Tuesday, September 28, 2010

Enter The Void

You finished reading that book, man? It's real trippy.

The films of French director Gaspar Noé inhabit a land that exists between the arthouse and the grindhouse, and are often as provactively sleazy as they are sleazily provocative. His frequently violent subject matter, combined with a combative style that almost dares you to like his films and a positively pornographic sensibility regarding the use of explicit, often unsimulated sex has given him a reputation as the arch-delinquent of world cinema that sometimes obscures the emotional resonance that his best work - such as Irreversible, which contains both a scene of gutwrenching brutality in its first five minutes and a scene of heartbreaking tenderness in its last - has.

His latest film, Enter The Void, finds Noé at both his most unapologetically sleazy - there are long sequences in the film set in a strip club which consist solely of half-naked women writhing around for no discernible reason other than to be titillation - and his most ambitious. Using the same disorientating, constantly swooping camera style that famously caused many people to leave the Cannes screening of Irreversible because they became nauseous from the constant movement - he puts us in the mind of Oscar (Nathaniel Brown), a small-time drug dealer living in Tokyo. Early on in the film, Oscar is shot and killed in a drug bust gone awry, and the rest of the film follows his consciousness as it follows his sister Linda (Paz de la Huerta) and best friend Alex (Cyril Roy) as they come to terms with Oscar's death, as well as showing us the traumas and mistakes that led Oscar to die curled up around a toilet bowl in a dank club with bullet hole through his chest. The film takes us through the last thoughts of a dying mind, asking us to consider just what, if anything, a life is worth, particularly one as incidental as Oscar's.

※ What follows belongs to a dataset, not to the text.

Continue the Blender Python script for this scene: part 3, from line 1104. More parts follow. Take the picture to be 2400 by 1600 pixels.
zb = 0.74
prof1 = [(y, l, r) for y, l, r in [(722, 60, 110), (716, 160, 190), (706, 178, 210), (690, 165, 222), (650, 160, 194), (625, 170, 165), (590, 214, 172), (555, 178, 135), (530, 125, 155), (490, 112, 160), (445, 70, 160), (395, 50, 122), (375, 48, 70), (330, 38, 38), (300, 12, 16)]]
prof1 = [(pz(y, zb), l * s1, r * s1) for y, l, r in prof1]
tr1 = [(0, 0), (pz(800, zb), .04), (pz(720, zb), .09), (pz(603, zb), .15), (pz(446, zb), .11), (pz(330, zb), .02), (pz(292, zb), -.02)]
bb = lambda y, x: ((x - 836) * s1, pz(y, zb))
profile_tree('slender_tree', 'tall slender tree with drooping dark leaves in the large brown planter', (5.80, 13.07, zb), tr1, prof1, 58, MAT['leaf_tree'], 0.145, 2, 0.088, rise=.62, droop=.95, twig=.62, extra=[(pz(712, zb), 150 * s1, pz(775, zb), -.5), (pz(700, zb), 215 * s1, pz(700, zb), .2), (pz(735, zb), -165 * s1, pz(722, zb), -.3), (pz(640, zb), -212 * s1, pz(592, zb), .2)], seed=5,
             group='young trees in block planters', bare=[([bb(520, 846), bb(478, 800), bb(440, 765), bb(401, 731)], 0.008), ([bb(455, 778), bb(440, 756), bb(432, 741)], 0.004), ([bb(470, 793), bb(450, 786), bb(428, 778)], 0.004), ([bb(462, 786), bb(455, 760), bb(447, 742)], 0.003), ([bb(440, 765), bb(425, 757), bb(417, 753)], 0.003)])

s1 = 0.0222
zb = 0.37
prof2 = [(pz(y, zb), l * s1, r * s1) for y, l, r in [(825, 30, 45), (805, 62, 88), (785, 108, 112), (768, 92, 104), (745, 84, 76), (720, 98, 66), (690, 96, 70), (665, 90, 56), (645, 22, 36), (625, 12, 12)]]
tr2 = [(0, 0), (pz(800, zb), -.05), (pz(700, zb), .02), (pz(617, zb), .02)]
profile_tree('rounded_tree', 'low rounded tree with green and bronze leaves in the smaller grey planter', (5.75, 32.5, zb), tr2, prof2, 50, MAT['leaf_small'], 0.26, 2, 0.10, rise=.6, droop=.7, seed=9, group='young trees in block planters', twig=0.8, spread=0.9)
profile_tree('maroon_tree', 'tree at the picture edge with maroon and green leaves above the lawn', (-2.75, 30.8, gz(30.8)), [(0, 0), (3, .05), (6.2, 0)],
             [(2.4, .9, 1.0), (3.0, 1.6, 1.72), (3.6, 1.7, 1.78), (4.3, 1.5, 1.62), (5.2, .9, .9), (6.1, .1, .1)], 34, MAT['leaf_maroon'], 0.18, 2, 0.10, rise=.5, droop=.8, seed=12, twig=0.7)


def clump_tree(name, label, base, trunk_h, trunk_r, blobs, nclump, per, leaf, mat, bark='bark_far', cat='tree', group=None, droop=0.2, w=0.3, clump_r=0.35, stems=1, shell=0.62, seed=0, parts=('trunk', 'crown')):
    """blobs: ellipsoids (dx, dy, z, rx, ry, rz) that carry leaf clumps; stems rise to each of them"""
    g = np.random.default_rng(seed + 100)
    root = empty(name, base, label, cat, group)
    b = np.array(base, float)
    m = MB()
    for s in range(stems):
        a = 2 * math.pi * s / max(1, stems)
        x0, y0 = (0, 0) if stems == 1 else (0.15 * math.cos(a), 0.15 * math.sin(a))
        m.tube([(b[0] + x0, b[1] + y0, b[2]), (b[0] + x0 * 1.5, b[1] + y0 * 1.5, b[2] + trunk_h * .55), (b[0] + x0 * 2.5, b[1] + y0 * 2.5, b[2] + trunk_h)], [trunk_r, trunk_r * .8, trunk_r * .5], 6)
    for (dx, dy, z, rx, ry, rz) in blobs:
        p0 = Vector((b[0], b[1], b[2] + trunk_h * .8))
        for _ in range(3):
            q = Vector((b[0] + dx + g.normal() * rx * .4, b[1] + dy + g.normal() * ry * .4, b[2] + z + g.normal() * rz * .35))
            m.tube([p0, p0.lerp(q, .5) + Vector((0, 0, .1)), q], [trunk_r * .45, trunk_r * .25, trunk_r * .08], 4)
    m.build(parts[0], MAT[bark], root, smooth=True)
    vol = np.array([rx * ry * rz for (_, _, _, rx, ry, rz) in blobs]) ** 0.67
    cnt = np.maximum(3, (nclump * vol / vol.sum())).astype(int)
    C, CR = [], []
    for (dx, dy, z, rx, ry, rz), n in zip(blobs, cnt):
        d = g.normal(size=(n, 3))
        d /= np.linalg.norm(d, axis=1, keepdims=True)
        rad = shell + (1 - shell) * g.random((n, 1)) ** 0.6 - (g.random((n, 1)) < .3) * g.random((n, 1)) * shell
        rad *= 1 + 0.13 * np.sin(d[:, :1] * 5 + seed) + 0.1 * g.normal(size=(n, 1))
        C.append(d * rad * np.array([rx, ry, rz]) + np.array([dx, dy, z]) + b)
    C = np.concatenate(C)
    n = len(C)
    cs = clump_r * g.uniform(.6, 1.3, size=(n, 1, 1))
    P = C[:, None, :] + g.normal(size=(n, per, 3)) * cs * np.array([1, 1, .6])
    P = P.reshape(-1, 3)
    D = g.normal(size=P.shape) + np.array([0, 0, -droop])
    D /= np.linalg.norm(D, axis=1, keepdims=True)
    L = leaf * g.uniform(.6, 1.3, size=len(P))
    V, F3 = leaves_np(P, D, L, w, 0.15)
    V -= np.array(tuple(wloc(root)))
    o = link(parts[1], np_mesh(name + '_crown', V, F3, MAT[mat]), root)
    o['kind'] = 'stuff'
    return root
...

The plot of Enter The Void is unremarkable, to say the least, and the performers don't really do much to enliven it. Watching Oscar and Victor walk around Tokyo talking is, at times, pretty painful. Brown and Roy are both non-actors that Noé found for the film, and central paradox of casting non-actors is that the director wants them to seem natural, yet by putting them in front of camera they instantly feel uncomfortable and act unnatural. Brown and Roy get better as the film goes along, but there are times when their performances feel very clunky.

This is most notable during the scenes in which the two discuss The Tibetan Book of the Dead, which Oscar is reading at the start of the film and which provides the structure for the film's depiction of the afterlife. This would be fine, except Noé has the actors go into excruciating detail about just how that particular vision of the afterlife works, and then shows them discussing it again when Oscar dies and relives the same conversation as a disembodied spirit. It's admirable of Noé to want to establish for the audience just how his film will work since many people watching the film (including myself) probably won't be all that familiar with the particulars of the Tibetan Book of the Dead, but he uses all the subtlety of a sledgehammer to do so.

There are exceptions to the rule, though. As Oscar travels back in time and revisits memories from his childhood, we get to see the tragic death of his parents, and the way in which this formed a bond between him and Linda that he seems intent to honour even in death. The scenes between the young Oscar and Linda are filled with an intimacy and raw emotion that is absent from the rest of the film. The little girl playing young Linda is so good she even adds to depth to de la Huerta's performance, making you wonder if her glassy stare and stilted delivery are because she's a terrible actress, or because they represent the defenses that Linda has created to protect herself from the world.

So, the plot is pretty thin and the performances aren't great, so why should you see this film? Because Noé uses this slim story to explore a visual style of storytelling that pushes the very boundaries of what cinema can accomplish. In that respect, it's the psychedelica freakout version of Avatar (it could also lose a good 45 minutes, also like Avatar). For the duration of the film, you really feel as if you are inside Oscar's head and that you are travelling with him on this impossible journey to the next life. It's the closest anyone has come to creating that door that allowed John Cusack to spend fifteen minutes in John Malkovich's head.

Noé's use of sound, his ever moving, disorientating camerawork and expressive use of colour is really breathtaking, and perfectly captures Oscar's sense of detachment and deterioration as he hurtles towards the next stage of existence. His camera glides seamlessly through rooms, walls, cityscapes and people, showing us the past, present and future of Oscar and everyone he knows as they stumble through the Tokyo night, which Noé shoots like a neon-saturated nightmare that only grows more oppressive and intense as the film progresses.

For all its flaws, Enter The Void is a true work of art. The film makes several references to 2001: A Space Odyssey - which Noé frequently cites as the film that made him want to become a film-maker - and Noé is clearly trying to achieve using modern technology what Stanley Kubrick did in 1968. He wants to create an experience that is beyond anything that has been achieved before and, for all my misgivings, he does; Gaspar Noé has created a film that is a truly sensory experience, rather than a narrative one, and that pushes the medium to its limits. It's ridiculous and serious, it's exciting and boring, it's disgusting and beautiful. It's a real trip.